وَ الَّذِيْنَ كَفَرُوْا بِآيَاتِنَا هُمْ أَصْحَابُ الْمَشْأَمَةِ.

عَلَيْهِمْ نَارٌ مُّؤْصَدَةٌ

090:8. Bukankah Kami telah memberikan kepadanya dua buah mata,

090:9. lidah dan dua buah bibir.

090:10. Dan Kami telah menunjukkan kepadanya dua jalan.

090:11. Maka tidakkah sebaiknya (dengan hartanya itu) ia menempuh jalan yang mendaki lagi sukar?.

090:12. Tahukah kamu apakah jalan yang mendaki lagi sukar itu?

090:13. (yaitu) melepaskan budak dari perbudakan,

090:14. atau memberi makan pada hari kelaparan,

090:15. (kepada) anak yatim yang ada hubungan kerabat,

090:16. atau orang miskin yang sangat fakir.

090:17. Dan dia termasuk orang-orang yang beriman dan saling berpesan untuk bersabar dan saling berpesan untuk berkasih sayang.

090:18. Mereka (orang-orang yang beriman dan saling berpesan itu) adalah golongan kanan.

090:19. Dan orang-orang yang kafir kepada ayat-ayat Kami, mereka itu adalah golongan kiri.

090:20. Mereka berada dalam neraka yang ditutup rapat.

Alam naj‘al lahu ‘ainain (Bukankah kami telah memberikan kepadanya dua buah mata – ayat 8). Jelasnya, bukankah kami telah memberikan kepadanya nikmat anggota-anggota tubuh yang memungkinkannya untuk mencari kesempurnaan, memetik pelajaran dan bertanya tentang apa yang tidak diketahuinya.

Wa hadaināhu (dan Kami telah menunjukkan kepadanya – ayat 10) (najdain) dua jalan kebaikan dan keburukan.

Fa laqtaḥama al-‘aqabah (Tetapi dia tidak menempuh jalan yang mendaki lagi sukar [al-‘aqabah] – ayat 12). Yang dimaksud jalan yang mendaki lagi sukar [al-‘aqabah] adalah mendaki bukit terjal jiwa dan hawa nafsu yang menghijab kalbu dengan riyādhah dan mujāhadah. Lalu sesukar dan seterjal apakah ia? Jelas, orang yang tak tahu arah (buta) tak tahu kesukarannya.

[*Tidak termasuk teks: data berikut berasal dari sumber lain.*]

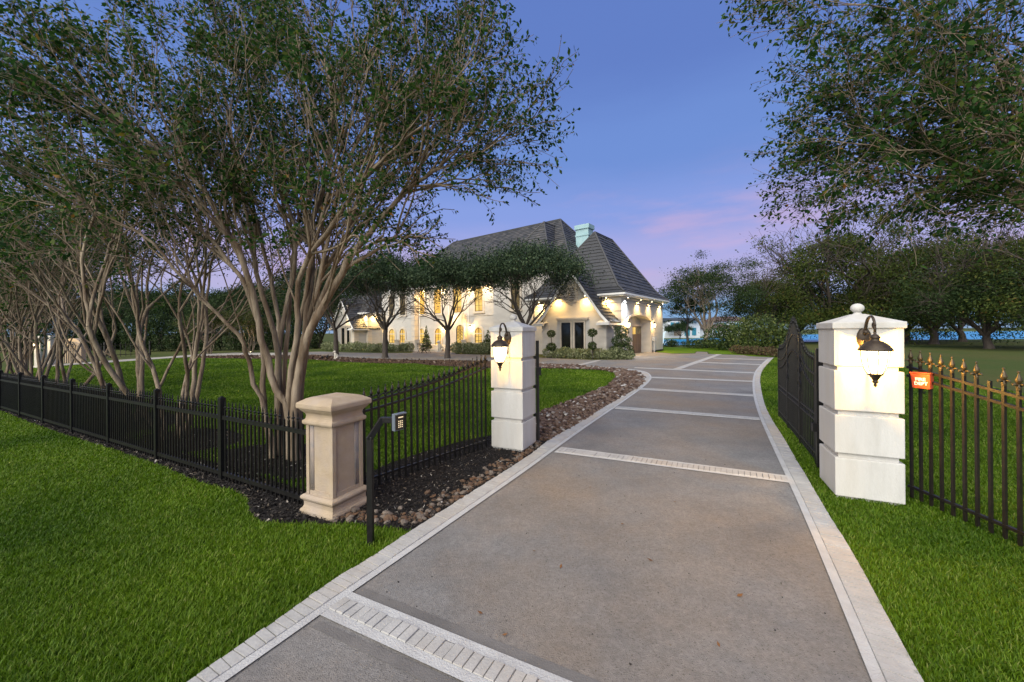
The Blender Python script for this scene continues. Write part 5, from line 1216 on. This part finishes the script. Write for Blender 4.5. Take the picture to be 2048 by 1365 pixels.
for px, py, me, rz, sc, lab in ((672, 710.5, OK2, .3, 1.0, 'leftmost live oak, with the small dog statue at its foot'), (770, 716.5, OK1, 1.0, 1.0, 'second live oak from the left, dark trunk on the brown bed'), (895, 717.5, OK2, 2.4, .95, 'third live oak from the left, trunk left of the lit front door'), (1052, 720.5, OK1, 4.1, .98, 'rightmost live oak, its trunk behind the left gate pillar')):
    g = G(px, py); plant('live_oak', lab, 'tree', g, me, (m_darkbark, m_oleaf), rz, sc, oak_g)

# --- trees and shrubs beyond the drive, right
pale = oak(211, H=11.5, rx=5.6, rz_=4.4, fork=1.4, nleaf=22000, leaf=.20, r0=.30, stems=9, spread=.75, clumps=110, core=.3)
g = G(1412, 690); plant('evergreen_oak', 'tall dense oak with fanning pale limbs beyond the drive', 'tree', g, pale, (m_palebark, m_dleaf), .6, .95)
g = G(1376, 689); plant('evergreen_oak', 'smaller dark trunked tree left of the pale limbed oak', 'tree', g, oak(212, H=7, rx=2.4, rz_=2.4, fork=2.6, nleaf=5000, leaf=.2, r0=.16, clumps=30), (m_darkbark, m_dleaf), .6, 1.0)
def layered(seed, H, rx, nleaf=15000, leaf=.26, lev=11, r0=.34, clumps=9, z0=.18, sag=.0):
    rng = random.Random(seed); nr = np.random.default_rng(seed); out = []; pts = []
    tr = [Vector((rng.gauss(0, .10) * i, rng.gauss(0, .10) * i, H * .94 * i / 8 - (.2 if i == 0 else 0))) for i in range(9)]; out.append((tr, [r0 * (1.15 - i / 8.6) for i in range(9)], 0))
    for k in range(lev):
        f = z0 + (1 - z0) * (k / (lev - 1)); R_ = rx * (1 - f ** 2.2 * .72) * rng.uniform(.75, 1.1)
        for j in range(rng.randint(3, 5)):
            a = rng.uniform(0, 6.283); L = R_ * rng.uniform(.6, 1.05); x = f * 8 * .98; i0 = min(int(x), 7); p0 = tr[i0].lerp(tr[i0 + 1], x - i0)
            p1 = p0 + Vector((math.cos(a) * L, math.sin(a) * L, L * rng.uniform(.0, .38) - sag * L)); mid = (p0 + p1) / 2 + Vector((0, 0, L * .08)); out.append(([p0, mid, p1], [r0 * .28 * (1.1 - f), r0 * .18 * (1.1 - f), .02], 1))
            for c in range(clumps):
                u = rng.uniform(.25, 1.05); c_ = np.array((p0.lerp(p1, u) + Vector((rng.gauss(0, .5), rng.gauss(0, .5), rng.gauss(.15, .2))))[:]); m = max(int(nleaf / (lev * 4 * clumps)), 4)
                pts.append(c_ + nr.normal(0, 1, (m, 3)) * np.array([.62, .62, .24]) * rx / 6)
    V, F_ = leafcloud(np.concatenate(pts), leaf, nr, .5, .3); return wood_mesh(out), npmesh('crown', V, F_)
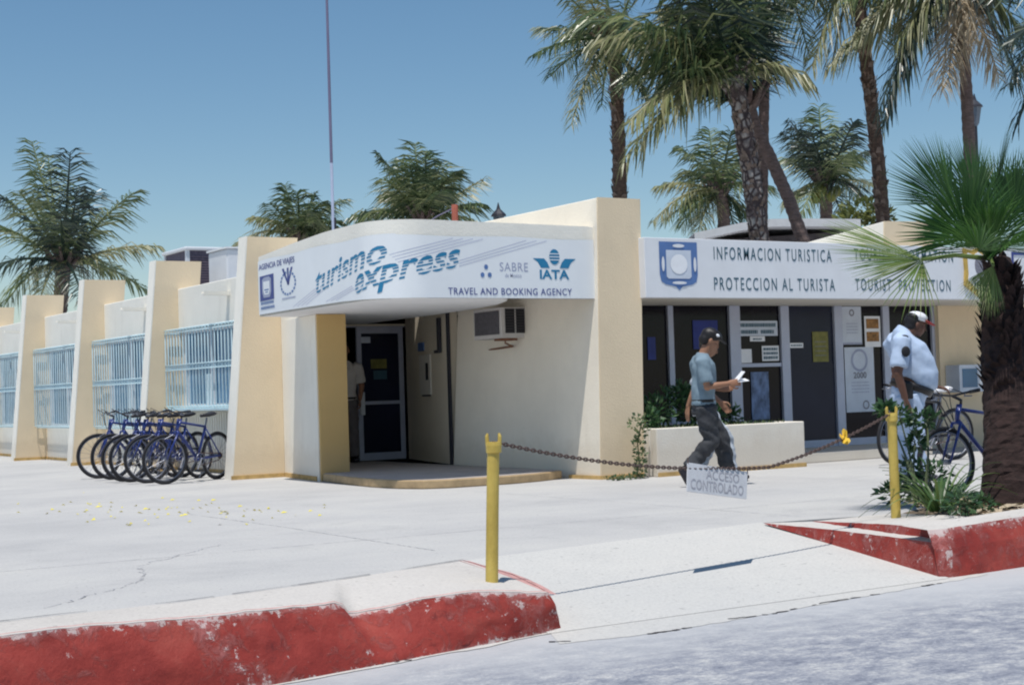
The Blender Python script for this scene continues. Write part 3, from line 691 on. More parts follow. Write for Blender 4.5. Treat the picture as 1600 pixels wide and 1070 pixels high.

Fakku raqabah ([yaitu] membebaskan budak dari perbudakan – ayat 13). Jelasnya, bukit terjal yang mesti didaki itu adalah “membebaskan budak” hati yang tertawan oleh jerat-jerat hawa nafsu dengan cara mengosongkan diri sepenuhnya (tajrīd) dari seluruh kecenderungan tabiat rendah.

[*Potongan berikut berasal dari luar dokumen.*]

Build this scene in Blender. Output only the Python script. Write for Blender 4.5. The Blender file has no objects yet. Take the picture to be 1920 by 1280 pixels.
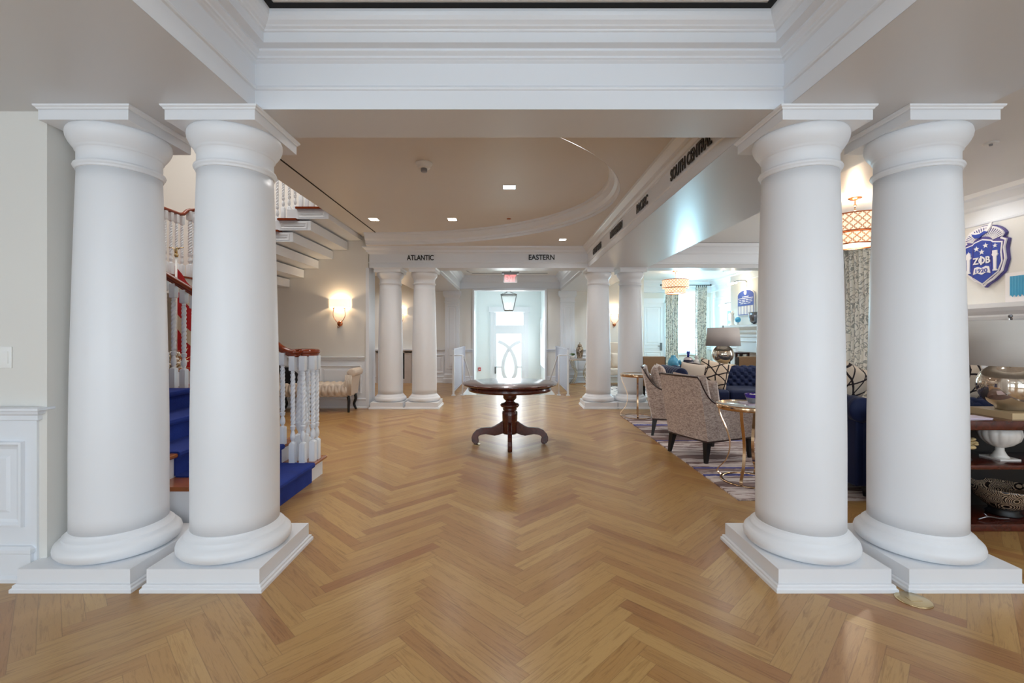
import bpy, math, random
from math import sin, cos, pi, radians, sqrt, atan2, hypot
from mathutils import Vector, Matrix
random.seed(7)
S = bpy.context.scene
C = S.collection
# ---------------------------------------------------------------- camera
H = 1.36            # eye height
F = 859.0           # focal length in pixels of the 1920 frame
VX, VY = 954.0, 628.0
cd = bpy.data.cameras.new('camera'); cam = bpy.data.objects.new('camera', cd); C.objects.link(cam)
cd.sensor_width = 36; cd.lens = 36*F/1920; cd.shift_x = (960-VX)/1920; cd.shift_y = -(640-VY)/1920
cd.clip_start = .05; cd.clip_end = 200
cam.location = (0, 0, H); cam.rotation_euler = (radians(90), 0, 0)
S.camera = cam
# ---------------------------------------------------------------- exposure, world, large lights
S.view_settings.view_transform = 'Standard'; S.view_settings.look = 'None'
S.view_settings.gamma = 1; S.view_settings.use_curve_mapping = False
S.view_settings.exposure = 0.27
S.cycles.max_bounces = 12; S.cycles.diffuse_bounces = 7; S.cycles.glossy_bounces = 4
S.cycles.transmission_bounces = 6; S.cycles.sample_clamp_indirect = 6
S.cycles.caustics_reflective = False; S.cycles.caustics_refractive = False
w = bpy.data.worlds.new('world'); S.world = w; w.use_nodes = True
bg = w.node_tree.nodes['Background']; bg.inputs[0].default_value = (.86, .94, 1, 1); bg.inputs[1].default_value = 3.0

def area(name, loc, target, sx, sy, power, col=(1, 1, 1), spread=180):
    l = bpy.data.lights.new(name, 'AREA'); l.shape = 'RECTANGLE'; l.size = sx; l.size_y = sy
    l.energy = power; l.color = col; l.spread = radians(spread)
    o = bpy.data.objects.new(name, l); C.objects.link(o); o.location = loc
    d = Vector(target)-Vector(loc); o.rotation_euler = d.to_track_quat('-Z', 'Y').to_euler(); return o
def point(name, loc, power, col=(1, .82, .6), r=.05):
    l = bpy.data.lights.new(name, 'POINT'); l.energy = power; l.color = col; l.shadow_soft_size = r
    o = bpy.data.objects.new(name, l); C.objects.link(o); o.location = loc; return o
def spot(name, loc, target, power, col=(1, .85, .68), ang=110, r=.05, blend=.8):
    l = bpy.data.lights.new(name, 'SPOT'); l.energy = power; l.color = col; l.shadow_soft_size = r
    l.spot_size = radians(ang); l.spot_blend = blend
    o = bpy.data.objects.new(name, l); C.objects.link(o); o.location = loc
    d = Vector(target)-Vector(loc); o.rotation_euler = d.to_track_quat('-Z', 'Y').to_euler(); return o
COOL = (.62, .81, 1.0); DAY = (.90, .96, 1.0); WARM = (1.0, .84, .66); NEUT = (.94, .97, 1)
# frontal daylight added through assumed, unseen windows behind the camera
for x in (-1.9, 1.9):
    area('window_daylight', (x, -3.25, 1.45), (x*.8, 3, .7), 2.2, 2.0, 40, COOL)
area('window_daylight', (-5.0, -3.25, 1.5), (-4.5, 3, 1.2), 1.6, 1.8, 20, COOL)
area('window_daylight', (5.0, -3.25, 1.5), (4.6, 3, 1.2), 1.6, 1.8, 24, COOL)
# daylight through the front door glass, the transom and the side window of the vestibule
area('door_daylight', (.02, 16.3, .6), (0, 5, .2), .86, 1.8, 20, (.82, .95, 1))
area('transom_daylight', (.02, 16.3, 1.92), (0, 5, 1.0), 1.0, .44, 16, DAY)
# windows of the lounge
area('lounge_window_light', (5.48, 14.7, 1.7), (5.0, 5, 1.2), 1.2, 2.2, 420, (.42, .80, 1.0))
area('lounge_window_light', (6.6, 7.45, 1.7), (2, 6.5, .8), .7, 2.2, 45, DAY)
# fill spots added in tray, lounge and foyer; hall ones mostly at recessed lights
for x, y in ((-.7, -1.2), (.7, -1.2), (-.7, 1.2), (.75, 1.2)):
    spot('tray_lamp', (x, y, 3.02), (x*1.3, y+.3, 0), 11, NEUT, 150)  # added fill above the camera, no fixtures there
for x, y, z, e in ((-2.14, 7.28, 3.18, 52), (-.9, 7.28, 3.18, 46), (.007, 5.71, 3.18, 44), (.925, 7.87, 2.985, 38), (-1.1, 3.9, 3.18, 38), (.6, 3.9, 3.18, 38)):  # last pair added out of view to brighten the hall
    spot('hall_lamp', (x, y, z-.02), (x, y, 0), e, (1, .97, .94), 140, .1)
for x, y in ((3.6, 4.0), (5.0, 6.6), (3.6, 1.5), (3.4, 7.2), (4.0, 10.5), (4.6, 12.6)):
    spot('lounge_lamp', (x, y, 3.0), (x, y, 0), 34 if y < 9 else 70, NEUT if y < 9 else (.42, .80, 1), 150)  # added fill without fixtures, tinted cyan in the far lounge
for x, y in ((-4.5, 10.3), (-3.4, 11.9), (2.9, 11.6), (-.1, 9.9), (.2, 12.2)):
    spot('foyer_lamp', (x, y, 3.0), (x, y, 0), 62, (.97, .97, 1), 150)  # fill added to brighten the foyer, no fixtures
area('stair_skylight', (-4.7, 5.8, 5.9), (-4.7, 5.8, 0), 2.6, 3.6, 100, (1, .97, .94))  # area fill added under the closed stair ceiling, no skylight opening
for x, y in ((-3.6, 7.6), (-5.4, 5.6)):
    spot('stair_lamp', (x, y-.2, 5.8), (x, y+.6, 3), 12, WARM, 100)

# ---------------------------------------------------------------- materials
M = {}
def lin(c):
    return tuple((x/12.92 if x <= .04045 else ((x+.055)/1.055)**2.4) for x in c)
def rgb(r, g, b): return lin((r/255, g/255, b/255))
class NT:
    def __init__(s, name):
        s.m = bpy.data.materials.new(name); s.m.use_nodes = True; s.t = s.m.node_tree; s.b = s.t.nodes['Principled BSDF']
        M[name] = s.m
    def n(s, k, **kw):
        q = s.t.nodes.new(k)
        for a, v in kw.items(): setattr(q, a, v)
        return q
    def l(s, a, b): s.t.links.new(a, b)
    def put(s, sock, v):
        if hasattr(v, 'is_output') or isinstance(v, bpy.types.NodeSocket): s.l(v, sock)
        else: sock.default_value = v
    def math(s, op, a, b=0.0, c=None):
        q = s.n('ShaderNodeMath', operation=op); s.put(q.inputs[0], a); s.put(q.inputs[1], b)
        if c is not None: s.put(q.inputs[2], c)
        return q.outputs[0]
    def obj(s): return s.n('ShaderNodeTexCoord').outputs['Object']
    def uv(s): return s.n('ShaderNodeTexCoord').outputs['UV']
    def mapp(s, v, scale=(1, 1, 1), rot=(0, 0, 0)):
        q = s.n('ShaderNodeMapping'); s.l(v, q.inputs[0]); q.inputs[3].default_value = scale; q.inputs[2].default_value = rot; return q.outputs[0]
    def noise(s, v, scale, detail=3, rough=.5, dist=0):
        q = s.n('ShaderNodeTexNoise'); s.l(v, q.inputs['Vector']); q.inputs['Scale'].default_value = scale
        q.inputs['Detail'].default_value = detail; q.inputs['Roughness'].default_value = rough; q.inputs['Distortion'].default_value = dist; return q.outputs[0]
    def ramp(s, f, stops, interp='LINEAR'):
        q = s.n('ShaderNodeValToRGB'); q.color_ramp.interpolation = interp; e = q.color_ramp.elements
        while len(e) < len(stops): e.new(.5)
        for i, (p, c) in enumerate(stops): e[i].position = p; e[i].color = (*c, 1)
        s.l(f, q.inputs[0]); return q.outputs[0]
    def mix(s, f, a, b, mode='MIX'):
        q = s.n('ShaderNodeMix', data_type='RGBA', blend_type=mode); s.put(q.inputs[0], f)
        for k, v in ((6, a), (7, b)): s.put(q.inputs[k], v if hasattr(v, 'is_output') or isinstance(v, bpy.types.NodeSocket) else (*v, 1))
        return q.outputs[2]
    def set(s, **kw):
        for k, v in kw.items(): s.put(s.b.inputs[k.replace('_', ' ')], v)
        return s
    def col(s, v): s.put(s.b.inputs['Base Color'], v if isinstance(v, bpy.types.NodeSocket) else (*v, 1)); return s
    def bump(s, h, strength=.2, dist=.01):
        q = s.n('ShaderNodeBump'); q.inputs['Strength'].default_value = strength; q.inputs['Distance'].default_value = dist
        s.l(h, q.inputs['Height']); s.l(q.outputs[0], s.b.inputs['Normal']); return s
def simple(name, c, rough=.5, var=.04, scale=6, bump=0, **kw):
    t = NT(name); f = t.noise(t.obj(), scale, 4)
    t.col(t.mix(f, tuple(x*(1-var) for x in c), tuple(min(1, x*(1+var)) for x in c)))
    t.set(Roughness=rough, **kw)
    if bump: t.bump(t.noise(t.obj(), scale*25, 2), bump, .003)
    return t
simple('trim_paint', rgb(228, 232, 237), .3, .01, 2)
simple('column_paint', rgb(230, 232, 235), .4, .01, 2)
simple('wall_paint', rgb(222, 220, 214), .6, .015, 3, .03)
simple('ceiling_paint', rgb(222, 220, 217), .42, .012, 2)
simple('soffit_paint', rgb(208, 209, 211), .32, .012, 2)
simple('black_gap', rgb(12, 12, 13), .8)
simple('letter_black', rgb(22, 20, 21), .35)
simple('dark_wood', rgb(52, 22, 18), .22, .3, 9)
simple('black_lacquer', rgb(16, 13, 13), .45)
simple('navy_velvet', rgb(9, 25, 64), .6, .25, 8, .1, Sheen_Weight=.1, Specular_IOR_Level=.25)
simple('cream_fabric', rgb(214, 200, 184), .8, .05, 12, .2)
simple('tan_fabric', rgb(150, 118, 88), .85, .12, 30, .2)
simple('silver_grey', rgb(150, 150, 155), .3, .05, 5, Metallic=1.0)
simple('vestibule_paint', rgb(232, 239, 240), .5, .01, 2)
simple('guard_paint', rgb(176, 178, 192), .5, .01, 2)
simple('white_plastic', rgb(235, 235, 232), .35)
simple('blue_glaze', rgb(90, 170, 205), .12, .1)
simple('teal', rgb(70, 160, 200), .4, .1)
simple('white_ceramic', rgb(228, 222, 215), .25, .03)
simple('coral', rgb(205, 180, 130), .7, .15, 40, .3)
simple('green_leaf', rgb(70, 95, 45), .6, .3, 30)
simple('book_cover', rgb(205, 190, 205), .5)
simple('beige_base', rgb(205, 180, 140), .35, .05)
simple('sign_blue', rgb(52, 72, 160), .35, .03)
simple('sign_edge', rgb(85, 75, 140), .35, .05)
simple('sign_white', rgb(236, 232, 232), .4)
simple('fire_red', rgb(190, 40, 40), .4)
simple('firebox', rgb(14, 12, 12), .8, .3, 6)
simple('marble', rgb(196, 186, 180), .2, .15, 5)
simple('flag_red', rgb(190, 28, 36), .7)
simple('flag_cream', rgb(216, 200, 180), .7)
simple('black_cloth', rgb(16, 13, 18), .9, .3, 10)
simple('rail_wood', rgb(128, 56, 30), .16, .25, 7)
simple('tread_wood', rgb(150, 88, 50), .22, .25, 7)
simple('pewter', rgb(110, 112, 112), .35, Metallic=.8)
simple('gold', rgb(210, 176, 140), .16, .06, Metallic=1.0)
simple('gold_leaf', rgb(205, 182, 140), .25, .06, Metallic=1.0)
simple('copper', rgb(200, 130, 95), .2, .06, Metallic=1.0)
simple('chenille_welt', rgb(46, 22, 18), .3)
# cherry table wood with grain
t = NT('cherry'); v = t.mapp(t.obj(), (2, 2, 2)); g = t.noise(v, 6, 6, .6, 1.5)
t.col(t.ramp(g, [(.3, rgb(58, 20, 15)), (.7, rgb(92, 38, 26))])); t.set(Roughness=.22, Coat_Weight=.5, Coat_Roughness=.08)
# chenille
t = NT('chenille'); g = t.noise(t.mapp(t.obj(), (1, 1, 2)), 38, 6, .75, .8); g2 = t.noise(t.obj(), 7, 3)
t.col(t.mix(g2, t.ramp(g, [(.38, rgb(140, 114, 104)), (.60, rgb(232, 216, 203))]), t.ramp(g, [(.36, rgb(138, 112, 100)), (.6, rgb(192, 172, 158))])))
t.set(Roughness=.75, Sheen_Weight=.4); t.bump(g, .3, .004)
# carpet
t = NT('blue_carpet'); g = t.noise(t.obj(), 160, 2); g2 = t.noise(t.obj(), 5, 4)
t.col(t.mix(g2, rgb(18, 36, 108), rgb(30, 60, 152))); t.set(Roughness=.95); t.bump(g, .6, .006)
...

Atau, jika riyādhah (latihan ruhani) belum sepenuhnya bisa mematikan seluruh kecenderungan tabiat rendah dan hawa nafsu, maka penempuhan itu bisa dilakukan dengan cara menempuh berbagai keutamaan (al-fadhā’īl), sedemikian rupa sehingga berbagai keutamaan itu menjadi watak kepribadian.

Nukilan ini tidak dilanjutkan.